Clearly, in order to establish that (some) nebulae are not within the Milky Way,
you need to obtain convincing evidence of their large distance. Simply resolving
local nebulae into stars was insufficient - several late 19th century
photographs of Local Group Galaxies, such as
this 1899 image of M33 by J.E. Keeler,
seem to be at least partially resolved, yet Clerke in 1902 was convinced that nebulae
are all local. The key was to resolve stars of clearly identifiable type. In
the 1920s, observers using the new silver-on-glass reflecting telescopes successfully
resolved both classical novae (correcting the wrong impression given by S Andromedae!) and,
crucially, Cepheid variables.
- Why was it available at this time?
The principal factor is the availability of new technology - especially large
silver-on-glass reflectors. After Keeler demonstrated the value of reflecting telescopes
for photographic work at the turn of the 20th century with the Crossley reflector, the
first modern research reflecting telescope, the Mt Wilson 60-inch, was completed in
1908, followed by the 100-inch Hooker
telescope in 1917. These telescopes, and improvements in photographic techniques,
made the identification of Cepheids in nearby galaxies possible.
- Could it have been done earlier?
Classical novae were observed in nearby galaxies using the 60-inch, and some astronomers
(e.g. Heber Curtis, 1917)
did indeed use these observations to argue that these systems were
extragalactic. But the absolute magnitudes of classical novae were not well enough
established to convince everyone -
Shapley 1917
discusses much the same data as
Curtis but comes to the opposite conclusion. [He appears to have been misled by S Andromedae,
see above, and by Z Centauri, a "nova" seen in 1895 in NGC 5253;
like S And, Z Cen is now accepted as a supernova.]

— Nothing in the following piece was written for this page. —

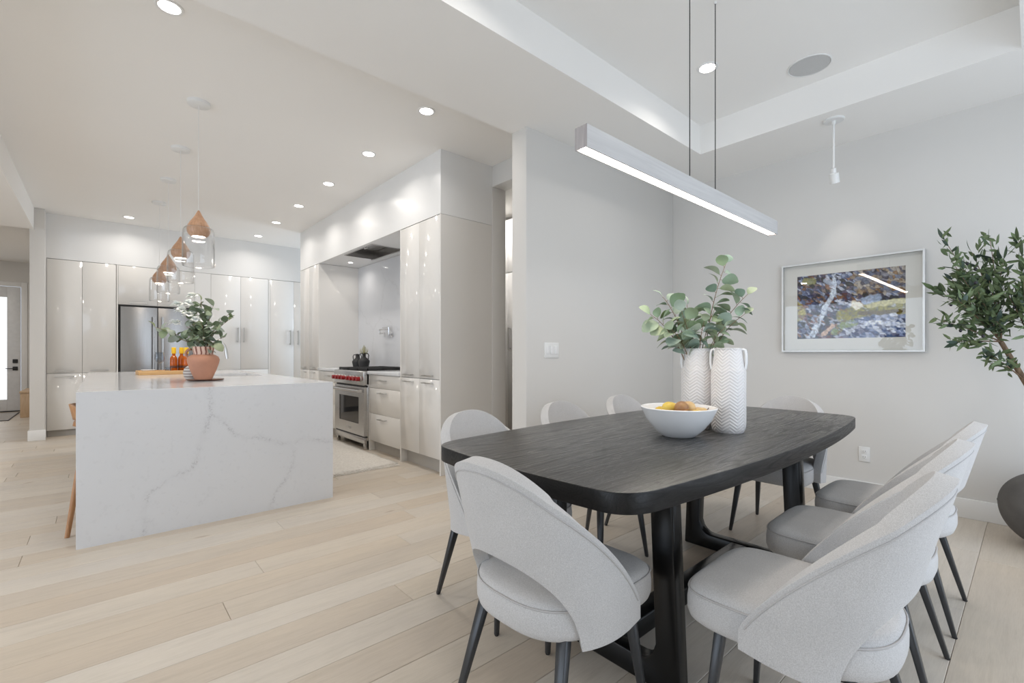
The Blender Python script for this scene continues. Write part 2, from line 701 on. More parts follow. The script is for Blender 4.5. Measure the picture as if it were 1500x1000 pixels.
# walls ------------------------------------------------------------------------
W = M['wall']
struct(MB().box(4.527, 4.65, -2.5, 5.0, 0, 3.2).build('wall_right', W))
struct(MB().box(2.394, 4.527, 2.534, 2.696, 0, 2.9).build('wall_left', W, bevel=0.004))
pan = MB().box(3.0, 3.18, 2.696, 3.683, 2.85, 3.06)            # head over the pantry opening
pan.box(3.0, 3.18, 2.696, 2.74, 0, 2.85)                        # near jamb
pan.box(3.0, 3.18, 3.683, 7.78, 0, 3.06)                        # wall behind the range run
struct(pan.build('wall_pantry', W, bevel=0.003))
struct(MB().box(3.18, 4.527, 4.95, 5.0, 0, 3.06).build('wall_pantry_back', W))
struct(MB().box(-0.693, 4.42, 9.55, 9.67, 0, 3.06).build('wall_back', W))
struct(MB().box(4.3, 4.42, 5.0, 9.55, 0, 3.06).build('wall_passage', W))
struct(MB().box(-0.693, -0.551, 8.71, 13.4, 0, 3.06).build('wall_hall', W, bevel=0.004))
# end wall of the hall with the front-door opening
hw = MB().box(-4.75, -2.10, 13.33, 13.45, 0, 3.1).box(-1.173, -0.551, 13.33, 13.45, 0, 3.1).box(-2.10, -1.173, 13.33, 13.45, 2.46, 3.1)
struct(hw.build('wall_hall_end', W))
# walls behind the camera, with their window openings
fr = MB().box(-4.75, 0.85, -1.47, -1.35, 0, 3.2).box(4.25, 4.65, -1.47, -1.35, 0, 3.2).box(0.85, 4.25, -1.47, -1.35, 0, 0.06).box(0.85, 4.25, -1.47, -1.35, 2.34, 3.2)
struct(fr.build('wall_front', W))
ww = MB().box(-4.75, -4.65, -2.5, -0.82, 0, 3.2).box(-4.75, -4.65, 4.82, 13.45, 0, 3.2).box(-4.75, -4.65, -0.82, 4.82, 0, 0.18).box(-4.75, -4.65, -0.82, 4.82, 2.52, 3.2)
struct(ww.build('wall_west', W))

# ceilings -----------------------------------------------------------------------
C = M['ceil']
struct(MB().box(-0.70, 4.42, 2.696, 9.67, 3.06, 3.2).build('ceiling', C))
TX0, TX1, TY0, TY1, ZD, ZT = 0.55, 3.851, 0.048, 1.903, 2.855, 3.10
tr = MB()
# one ring with a rectangular hole, built as quads so no seams show
ox = [-0.652, TX0, TX1, 4.527]
oy = [-2.5, TY0, TY1, 2.696]
vs = [(a, b, z) for z in (ZD, 3.2) for b in oy for a in ox]
fs = []
for j in range(3):
    for i in range(3):
        if i == 1 and j == 1:
            continue
        q = (j * 4 + i, j * 4 + i + 1, (j + 1) * 4 + i + 1, (j + 1) * 4 + i)
        fs.append(q)
        fs.append(tuple(k + 16 for k in q))
for a, b in ((5, 6), (6, 10), (10, 9), (9, 5), (0, 1), (1, 2), (2, 3), (3, 7), (7, 11), (11, 15), (15, 14), (14, 13), (13, 12), (12, 8), (8, 4), (4, 0)):
    fs.append((a, b, b + 16, a + 16))
tr.add(vs, fs)
struct(tr.build('ceiling_dining', C))
struct(MB().box(TX0 - 0.02, TX1 + 0.02, TY0 - 0.02, TY1 + 0.02, ZT, 3.2).build('ceiling_tray', C))
struct(MB().box(-4.75, -0.652, -2.5, 8.71, 2.772, 3.2).build('ceiling_hall', C))
struct(MB().box(-4.75, -0.693, 8.712, 13.45, 2.95, 3.2).build('ceiling_foyer', C))
struct(MB().box(3.18, 4.527, 2.696, 4.95, 2.85, 3.0).build('ceiling_pantry', C))

# baseboards ------------------------------------------------------------------------
T = M['trim']
struct(MB().box(4.511, 4.527, -2.45, 2.534, 0, 0.135).build('baseboard_right', T, bevel=0.003))
struct(MB().box(2.38, 4.511, 2.518, 2.534, 0, 0.135).box(2.378, 2.394, 2.518, 2.71, 0, 0.135).build('baseboard_left', T, bevel=0.003))
struct(MB().box(-0.709, -0.541, 8.694, 8.71, 0, 0.135).box(-0.709, -0.693, 8.71, 13.33, 0, 0.135).build('baseboard_hall', T, bevel=0.003))
# soffits over the cabinet runs ------------------------------------------------------
sf = MB().box(2.38, 3.0, 3.686, 4.471, 2.458, 3.06).box(2.38, 3.0, 6.92, 7.752, 2.458, 3.06)
sf.box(2.38, 2.43, 4.471, 6.92, 2.458, 3.06).box(2.84, 3.0, 4.471, 6.92, 2.458, 3.06).box(2.43, 2.84, 4.471, 5.27, 2.458, 3.06).box(2.43, 2.84, 6.12, 6.92, 2.458, 3.06)
sf.box(2.43, 2.84, 5.27, 6.12, 2.60, 3.06)
struct(sf.build('wall_soffit_range', M['satin']))
struct(MB().box(-0.551, 3.4, 8.925, 9.55, 2.447, 3.06).build('wall_soffit_back', M['satin']))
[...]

On the whole, it seems possible with hindsight
that the extragalactic nature of spiral nebulae should have been established with
the data on novae, and could therefore have been done about 10 years earlier, but the
definitive result needs Cepheids (which can be unambiguously identified by showing
that your candidates have the correct period-luminosity relation), and this was first done
by Hubble in 1925.
In this question, any well reasoned answer to the last part was acceptable - in other
words, arguing that it could have been done 10 years earlier using novae would be a
"correct" answer, but arguing that Cepheids were needed to convince the doubters and that
this could not have been done very much earlier would also be "correct". The marks depend
on the logic of the argument and the factual correctness, not on which conclusion you reach!